Joseba Etxarri. Our interviewee is another Diaspora Basque for whom being Basque is not hidden in papers that coldly announces his geographic origin, but that is lived and reflected actively daily, with a commitment and enthusiasm for contributing to the degree in which he can to the community he feels a part of. Carlos Gabilondo is a retired history professor…although not withdrawn, since he continues to teach today, even if in a different way. Descendent of Agustin Gabilondo that arrived in Argentina in the 1860s Carlos comes from a family where many of his ancestors died young, so he didn’t have the pleasure of a grandfather to tell him stories, even though he does remember his uncle Osvaldo, “In reality he was of Italian ancestry, but he married my aunt Nelida, my father’s sister, who they called La Vasca (The Basque),” and they used to bring him to the pelota games that were played at the Euzko Etxea in La Plata. “They frequently traveled to the Basque Country and they told us about their adventures there,” he remembers.
Carlos Gabilondo is known today in the Basque clubs in Argentina as “the man of film.” He, along with his wife Norma, have surpassed over the last four years a hundred of screenings of Basque films, classical and modern, short and feature films, throughout the entire geography of Argentina at Basque clubs ranging from Eusko Etxea in Corpus Christi in the province of Misiones, a thousand kilometers northeast of Buenos Aires, to the young Basque club, Euskal Txokoa in San Martin de los Andes, in the middle of the Patagonian mountains, more than 2,500 from the previous. They arrive at all of them with their projector, film, cables and papers that they pass out with the synopsis of each title and ready to generously share their time, knowledge, excitement and dedication to the varied public that attend and participate in its forums; because what they foster after the screening is to talk, the contrast of opinions and debate, and they do it well, in a global environment where all this is scarce.
Since when have you been a fan of film?
-I became a fan in 82, when the dictatorship in Argentina was still in force, when we created in Lanus, at the Jewish Center, a film-forum where we showed titles that we received from the Argentine Filmatec, or Italian, French or German embassies. Many of these were prohibited in their original versions but we still got them. We had the support of Mr. Salvatore Samaritano, a huge diffuser of film in our country, who sponsored the cine-club. But the first Basque film that I remember and that impacted me was Ama-Lur by Fernando Larruquert and Nestor Basterretxea, whose screenings are still being requested. Allow me to confess my fanaticism for Montxo Armendariz, the Navarrese director whose cycle we are finishing at the Chair of Free Basque Thought in La Plata.

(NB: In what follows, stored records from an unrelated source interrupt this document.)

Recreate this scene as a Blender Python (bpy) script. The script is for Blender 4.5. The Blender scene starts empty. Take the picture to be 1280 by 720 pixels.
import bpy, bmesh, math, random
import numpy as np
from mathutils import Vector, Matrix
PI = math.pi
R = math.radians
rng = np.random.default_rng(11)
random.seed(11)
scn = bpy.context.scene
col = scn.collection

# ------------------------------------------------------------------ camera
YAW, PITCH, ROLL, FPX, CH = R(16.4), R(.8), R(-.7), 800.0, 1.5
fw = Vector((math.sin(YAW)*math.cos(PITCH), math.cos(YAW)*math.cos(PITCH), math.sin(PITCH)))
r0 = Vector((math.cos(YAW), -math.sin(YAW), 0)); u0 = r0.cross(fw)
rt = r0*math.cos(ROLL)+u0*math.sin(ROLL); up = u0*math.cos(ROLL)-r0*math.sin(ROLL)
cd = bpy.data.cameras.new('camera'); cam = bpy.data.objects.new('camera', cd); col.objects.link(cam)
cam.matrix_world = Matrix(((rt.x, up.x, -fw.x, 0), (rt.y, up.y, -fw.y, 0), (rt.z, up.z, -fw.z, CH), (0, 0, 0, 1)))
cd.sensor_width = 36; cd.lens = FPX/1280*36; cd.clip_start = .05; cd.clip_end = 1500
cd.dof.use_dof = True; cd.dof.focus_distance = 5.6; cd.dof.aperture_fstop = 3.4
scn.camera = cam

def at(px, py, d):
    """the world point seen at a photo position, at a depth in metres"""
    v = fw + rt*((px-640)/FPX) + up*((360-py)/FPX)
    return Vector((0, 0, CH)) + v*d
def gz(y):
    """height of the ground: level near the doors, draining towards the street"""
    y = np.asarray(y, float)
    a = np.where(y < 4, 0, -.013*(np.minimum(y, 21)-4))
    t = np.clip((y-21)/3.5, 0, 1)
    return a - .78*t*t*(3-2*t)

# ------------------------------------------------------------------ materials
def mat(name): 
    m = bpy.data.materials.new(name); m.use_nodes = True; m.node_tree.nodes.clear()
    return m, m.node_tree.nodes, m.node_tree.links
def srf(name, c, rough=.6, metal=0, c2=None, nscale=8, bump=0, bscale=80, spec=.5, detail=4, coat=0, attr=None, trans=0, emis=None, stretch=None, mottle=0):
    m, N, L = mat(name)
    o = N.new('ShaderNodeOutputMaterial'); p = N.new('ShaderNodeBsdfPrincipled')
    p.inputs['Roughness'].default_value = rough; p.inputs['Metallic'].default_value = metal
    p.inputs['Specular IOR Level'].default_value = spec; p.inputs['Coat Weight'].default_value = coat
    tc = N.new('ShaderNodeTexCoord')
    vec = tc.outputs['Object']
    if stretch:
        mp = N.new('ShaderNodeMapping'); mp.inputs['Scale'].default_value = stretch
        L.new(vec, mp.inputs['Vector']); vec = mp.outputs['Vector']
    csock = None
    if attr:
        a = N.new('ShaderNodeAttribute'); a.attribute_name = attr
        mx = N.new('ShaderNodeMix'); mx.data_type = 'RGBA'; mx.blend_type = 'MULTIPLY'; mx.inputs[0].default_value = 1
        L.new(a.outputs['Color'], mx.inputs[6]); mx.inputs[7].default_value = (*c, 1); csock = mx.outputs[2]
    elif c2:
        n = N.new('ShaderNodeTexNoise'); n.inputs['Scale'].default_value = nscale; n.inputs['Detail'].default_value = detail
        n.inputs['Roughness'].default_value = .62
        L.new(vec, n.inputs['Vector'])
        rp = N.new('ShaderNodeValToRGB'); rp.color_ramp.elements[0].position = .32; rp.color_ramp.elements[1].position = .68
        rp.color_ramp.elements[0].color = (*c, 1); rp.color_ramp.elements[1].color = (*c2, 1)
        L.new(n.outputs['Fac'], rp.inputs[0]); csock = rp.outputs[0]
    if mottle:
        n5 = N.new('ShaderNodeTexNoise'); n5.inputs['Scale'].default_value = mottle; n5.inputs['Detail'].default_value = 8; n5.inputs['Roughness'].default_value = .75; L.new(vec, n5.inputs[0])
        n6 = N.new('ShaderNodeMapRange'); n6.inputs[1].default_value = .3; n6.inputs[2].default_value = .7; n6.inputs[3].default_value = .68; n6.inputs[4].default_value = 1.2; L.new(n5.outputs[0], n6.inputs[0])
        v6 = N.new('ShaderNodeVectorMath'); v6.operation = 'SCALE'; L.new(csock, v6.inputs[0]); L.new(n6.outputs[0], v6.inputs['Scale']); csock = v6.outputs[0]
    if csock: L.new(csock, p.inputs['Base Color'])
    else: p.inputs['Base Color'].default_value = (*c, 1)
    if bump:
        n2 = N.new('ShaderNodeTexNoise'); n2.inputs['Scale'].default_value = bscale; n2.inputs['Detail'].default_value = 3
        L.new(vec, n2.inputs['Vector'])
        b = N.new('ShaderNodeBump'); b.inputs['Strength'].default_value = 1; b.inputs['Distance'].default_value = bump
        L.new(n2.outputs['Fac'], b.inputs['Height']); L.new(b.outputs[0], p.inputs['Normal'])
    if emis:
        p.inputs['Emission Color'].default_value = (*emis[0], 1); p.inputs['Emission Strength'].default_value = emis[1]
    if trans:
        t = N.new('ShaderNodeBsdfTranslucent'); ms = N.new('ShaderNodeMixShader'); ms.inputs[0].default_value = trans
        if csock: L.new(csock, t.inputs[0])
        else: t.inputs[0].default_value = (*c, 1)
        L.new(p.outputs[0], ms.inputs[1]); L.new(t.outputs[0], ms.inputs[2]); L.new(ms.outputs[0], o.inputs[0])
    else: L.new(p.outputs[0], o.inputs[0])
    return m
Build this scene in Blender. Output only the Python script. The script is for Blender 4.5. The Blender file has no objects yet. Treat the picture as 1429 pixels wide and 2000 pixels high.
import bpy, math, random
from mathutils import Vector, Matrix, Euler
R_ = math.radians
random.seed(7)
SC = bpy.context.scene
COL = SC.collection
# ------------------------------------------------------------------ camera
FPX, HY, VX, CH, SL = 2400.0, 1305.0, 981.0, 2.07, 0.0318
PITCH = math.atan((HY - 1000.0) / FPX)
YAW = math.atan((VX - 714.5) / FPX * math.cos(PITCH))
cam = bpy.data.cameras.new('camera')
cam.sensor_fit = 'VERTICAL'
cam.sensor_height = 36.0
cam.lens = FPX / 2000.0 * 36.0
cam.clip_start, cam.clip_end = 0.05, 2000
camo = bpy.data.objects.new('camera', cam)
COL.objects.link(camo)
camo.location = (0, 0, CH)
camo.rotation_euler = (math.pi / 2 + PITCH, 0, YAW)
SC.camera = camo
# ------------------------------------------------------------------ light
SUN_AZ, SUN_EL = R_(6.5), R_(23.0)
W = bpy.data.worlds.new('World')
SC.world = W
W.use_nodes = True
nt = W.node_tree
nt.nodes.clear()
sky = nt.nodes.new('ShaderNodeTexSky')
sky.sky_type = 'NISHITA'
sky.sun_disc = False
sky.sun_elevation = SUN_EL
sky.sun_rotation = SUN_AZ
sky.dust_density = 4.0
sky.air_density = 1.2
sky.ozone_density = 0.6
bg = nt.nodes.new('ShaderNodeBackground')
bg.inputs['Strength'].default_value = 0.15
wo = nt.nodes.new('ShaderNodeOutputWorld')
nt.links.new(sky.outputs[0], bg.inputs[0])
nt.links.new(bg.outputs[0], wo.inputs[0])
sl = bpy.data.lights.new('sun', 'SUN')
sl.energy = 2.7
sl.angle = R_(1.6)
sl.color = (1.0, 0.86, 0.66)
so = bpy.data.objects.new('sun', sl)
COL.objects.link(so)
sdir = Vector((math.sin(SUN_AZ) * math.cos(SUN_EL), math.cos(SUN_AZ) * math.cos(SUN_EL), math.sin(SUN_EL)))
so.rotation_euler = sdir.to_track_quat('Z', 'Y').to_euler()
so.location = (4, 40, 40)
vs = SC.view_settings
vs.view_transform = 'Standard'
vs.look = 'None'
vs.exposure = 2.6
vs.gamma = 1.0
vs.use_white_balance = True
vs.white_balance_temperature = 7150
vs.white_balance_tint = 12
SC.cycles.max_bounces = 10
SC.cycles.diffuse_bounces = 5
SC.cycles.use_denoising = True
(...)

You are a retired History professor.
-That allows me the free time for my main interests: history and teaching, film and activity in the cine-club and my interest in Basque and the Basque culture. Beginning in 2010 and 2011, I participated in Buenos Aires in the Summer Basque University coordinated at the college Euskal Echea by Enrique Aramburu, and as part of that variety of disciplines that they began to teach, the possibility to include film arose. We worked inspired by a previous seminar given by Basque Country expert Juan Miguel Gutierrez and the material that he then provided us. Shortly after I started attending Basque language classes at the Euskaltzaleak Association and I was lucky enough to meet Teresa de Zavaleta who invited me to develop Basque film as a regular activity. Now we have shown 34 titles over the last four years only at Euskaltzaleak. It has become a regular activity that has included even people passing through Buenos Aires, as well as spectators and fans such as filmmakers and professionals. I remember when we showed Sukalde Kontuak and we had director Aizpea Goenaga in attendance, her testimony and comments to the public were really very interesting and before we knew it, it was 1am, but we still continued.
As many things in the Diaspora, all for art’s sake, or as they say in Argentina, ad honorem.
-Without a doubt. What is for sure is that I get enormous pleasure and need to return to the Basque culture and the community everything that I have been provided. It brings great satisfaction and the majority of the titles that we show are not available commercially in Argentina and so they aren’t seen if we don’t show them. It also gives me great satisfaction, for example, when I participate in screening films at the Library of Congress in Argentina with an audience that is mainly non-Basque. Screenings in Basque clubs, initially drew only 10 people or so, but today we are used to gathering 50, 60 or 80. We have traveled a road and we have many people to thank, clubs, institutions and friends.